##### Extracted records #####
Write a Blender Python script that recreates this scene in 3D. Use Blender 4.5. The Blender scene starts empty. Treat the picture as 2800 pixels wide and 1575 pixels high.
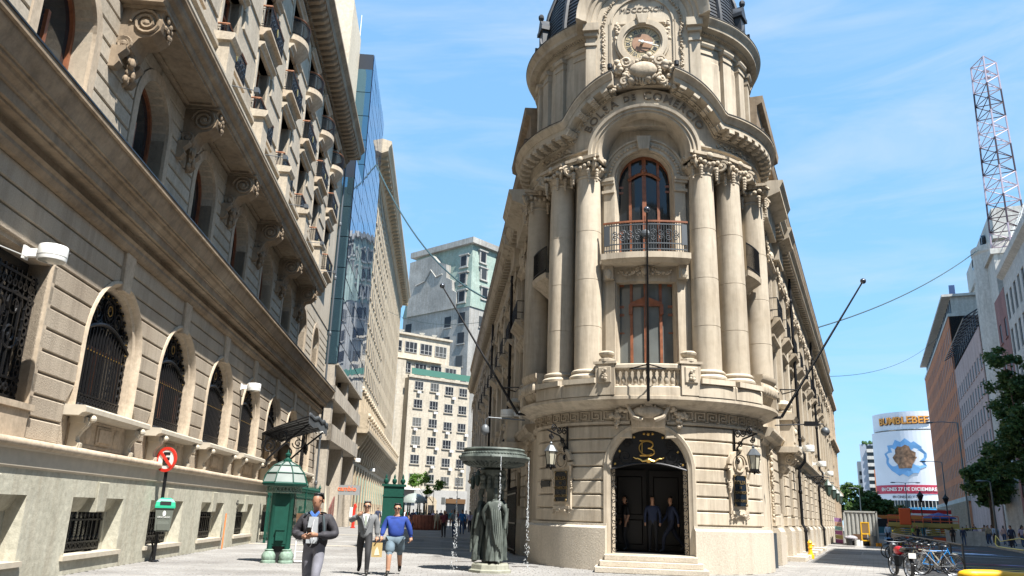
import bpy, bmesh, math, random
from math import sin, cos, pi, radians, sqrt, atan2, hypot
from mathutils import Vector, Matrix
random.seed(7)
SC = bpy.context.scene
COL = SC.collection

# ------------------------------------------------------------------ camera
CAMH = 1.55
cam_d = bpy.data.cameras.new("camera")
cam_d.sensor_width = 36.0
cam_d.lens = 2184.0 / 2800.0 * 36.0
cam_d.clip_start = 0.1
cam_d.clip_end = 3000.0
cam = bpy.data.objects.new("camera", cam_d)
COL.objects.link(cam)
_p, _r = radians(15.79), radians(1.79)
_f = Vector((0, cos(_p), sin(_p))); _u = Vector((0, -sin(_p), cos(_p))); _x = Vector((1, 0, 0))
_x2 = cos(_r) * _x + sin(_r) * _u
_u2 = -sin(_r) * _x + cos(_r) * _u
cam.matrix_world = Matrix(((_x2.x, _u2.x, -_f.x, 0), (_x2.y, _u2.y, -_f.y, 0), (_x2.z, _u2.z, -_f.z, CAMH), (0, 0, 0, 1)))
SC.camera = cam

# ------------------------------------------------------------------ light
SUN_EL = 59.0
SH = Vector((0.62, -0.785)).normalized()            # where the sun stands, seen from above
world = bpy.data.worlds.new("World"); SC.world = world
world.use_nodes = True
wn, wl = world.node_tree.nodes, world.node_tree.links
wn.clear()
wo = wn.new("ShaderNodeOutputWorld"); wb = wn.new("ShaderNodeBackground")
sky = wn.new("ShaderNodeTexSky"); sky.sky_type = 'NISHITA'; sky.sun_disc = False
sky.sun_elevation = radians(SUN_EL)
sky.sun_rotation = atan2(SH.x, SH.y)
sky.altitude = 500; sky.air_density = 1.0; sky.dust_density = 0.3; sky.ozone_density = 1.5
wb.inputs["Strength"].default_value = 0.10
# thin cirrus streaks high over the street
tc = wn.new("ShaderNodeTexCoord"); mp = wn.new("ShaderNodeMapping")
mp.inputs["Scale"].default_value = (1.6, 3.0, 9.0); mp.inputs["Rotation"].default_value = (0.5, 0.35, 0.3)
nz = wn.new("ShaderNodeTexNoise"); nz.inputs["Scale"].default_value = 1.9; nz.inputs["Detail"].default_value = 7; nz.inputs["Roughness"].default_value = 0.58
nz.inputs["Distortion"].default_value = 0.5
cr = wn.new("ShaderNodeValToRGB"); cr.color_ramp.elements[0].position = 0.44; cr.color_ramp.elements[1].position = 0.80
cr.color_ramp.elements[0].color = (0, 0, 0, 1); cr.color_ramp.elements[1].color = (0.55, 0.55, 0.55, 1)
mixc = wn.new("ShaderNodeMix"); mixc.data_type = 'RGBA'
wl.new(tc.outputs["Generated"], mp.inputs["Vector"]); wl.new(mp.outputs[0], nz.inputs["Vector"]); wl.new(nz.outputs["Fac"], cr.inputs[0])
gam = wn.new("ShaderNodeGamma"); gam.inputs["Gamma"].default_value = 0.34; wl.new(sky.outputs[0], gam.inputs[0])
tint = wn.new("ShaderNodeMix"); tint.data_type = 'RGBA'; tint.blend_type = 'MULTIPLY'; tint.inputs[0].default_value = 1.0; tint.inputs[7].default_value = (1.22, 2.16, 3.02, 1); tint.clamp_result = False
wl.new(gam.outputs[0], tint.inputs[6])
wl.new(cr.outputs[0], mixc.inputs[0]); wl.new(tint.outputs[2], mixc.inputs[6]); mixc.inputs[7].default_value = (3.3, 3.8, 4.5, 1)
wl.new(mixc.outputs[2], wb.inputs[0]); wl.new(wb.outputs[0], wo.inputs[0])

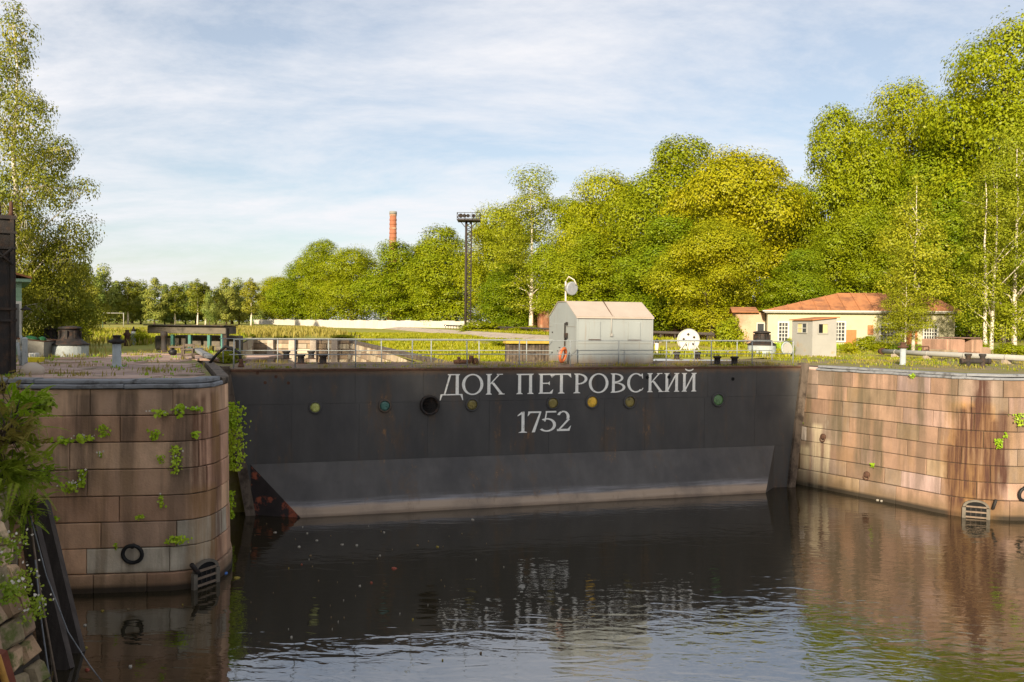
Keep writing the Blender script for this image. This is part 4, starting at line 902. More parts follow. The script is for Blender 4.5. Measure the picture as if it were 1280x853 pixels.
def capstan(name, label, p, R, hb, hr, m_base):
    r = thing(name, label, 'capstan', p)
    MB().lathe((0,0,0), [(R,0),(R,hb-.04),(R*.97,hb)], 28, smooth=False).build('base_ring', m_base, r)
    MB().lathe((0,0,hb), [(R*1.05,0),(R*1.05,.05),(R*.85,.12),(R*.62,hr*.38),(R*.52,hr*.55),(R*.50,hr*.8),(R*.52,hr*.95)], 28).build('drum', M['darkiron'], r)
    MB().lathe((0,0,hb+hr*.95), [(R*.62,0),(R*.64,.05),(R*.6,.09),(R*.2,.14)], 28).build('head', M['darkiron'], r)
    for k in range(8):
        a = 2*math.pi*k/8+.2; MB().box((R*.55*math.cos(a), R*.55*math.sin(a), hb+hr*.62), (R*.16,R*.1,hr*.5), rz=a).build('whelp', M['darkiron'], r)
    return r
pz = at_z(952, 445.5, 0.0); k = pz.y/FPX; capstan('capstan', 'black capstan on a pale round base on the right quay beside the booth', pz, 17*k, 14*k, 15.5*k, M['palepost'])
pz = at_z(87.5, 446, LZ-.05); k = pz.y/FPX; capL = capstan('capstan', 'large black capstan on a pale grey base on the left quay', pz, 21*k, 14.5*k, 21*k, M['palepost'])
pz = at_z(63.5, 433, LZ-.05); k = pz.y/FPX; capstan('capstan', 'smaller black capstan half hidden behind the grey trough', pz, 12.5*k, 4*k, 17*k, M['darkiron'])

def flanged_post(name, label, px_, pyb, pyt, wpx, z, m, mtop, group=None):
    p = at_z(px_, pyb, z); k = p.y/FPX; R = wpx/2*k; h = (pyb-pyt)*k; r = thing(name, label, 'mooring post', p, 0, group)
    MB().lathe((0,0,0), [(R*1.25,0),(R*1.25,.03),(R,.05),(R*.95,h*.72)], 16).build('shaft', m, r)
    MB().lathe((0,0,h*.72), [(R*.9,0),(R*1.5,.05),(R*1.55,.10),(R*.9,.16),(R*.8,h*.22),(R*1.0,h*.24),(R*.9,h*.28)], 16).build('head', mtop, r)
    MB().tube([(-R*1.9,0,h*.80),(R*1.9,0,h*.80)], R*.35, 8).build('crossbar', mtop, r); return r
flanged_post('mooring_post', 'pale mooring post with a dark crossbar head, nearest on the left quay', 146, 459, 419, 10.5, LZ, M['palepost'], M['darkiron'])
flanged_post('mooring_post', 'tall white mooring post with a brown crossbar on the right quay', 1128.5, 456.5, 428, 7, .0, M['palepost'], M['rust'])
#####
> Set task
Quote, please, every line of the material above from its start through the line that has "SC.camera = cam", reproducing the words exactly and dropping any images.

> In response
Write a Blender Python script that recreates this scene in 3D. Use Blender 4.5. The Blender scene starts empty. Treat the picture as 2800 pixels wide and 1575 pixels high.
import bpy, bmesh, math, random
from math import sin, cos, pi, radians, sqrt, atan2, hypot
from mathutils import Vector, Matrix
random.seed(7)
SC = bpy.context.scene
COL = SC.collection

# ------------------------------------------------------------------ camera
CAMH = 1.55
cam_d = bpy.data.cameras.new("camera")
cam_d.sensor_width = 36.0
cam_d.lens = 2184.0 / 2800.0 * 36.0
cam_d.clip_start = 0.1
cam_d.clip_end = 3000.0
cam = bpy.data.objects.new("camera", cam_d)
COL.objects.link(cam)
_p, _r = radians(15.79), radians(1.79)
_f = Vector((0, cos(_p), sin(_p))); _u = Vector((0, -sin(_p), cos(_p))); _x = Vector((1, 0, 0))
_x2 = cos(_r) * _x + sin(_r) * _u
_u2 = -sin(_r) * _x + cos(_r) * _u
cam.matrix_world = Matrix(((_x2.x, _u2.x, -_f.x, 0), (_x2.y, _u2.y, -_f.y, 0), (_x2.z, _u2.z, -_f.z, CAMH), (0, 0, 0, 1)))
SC.camera = cam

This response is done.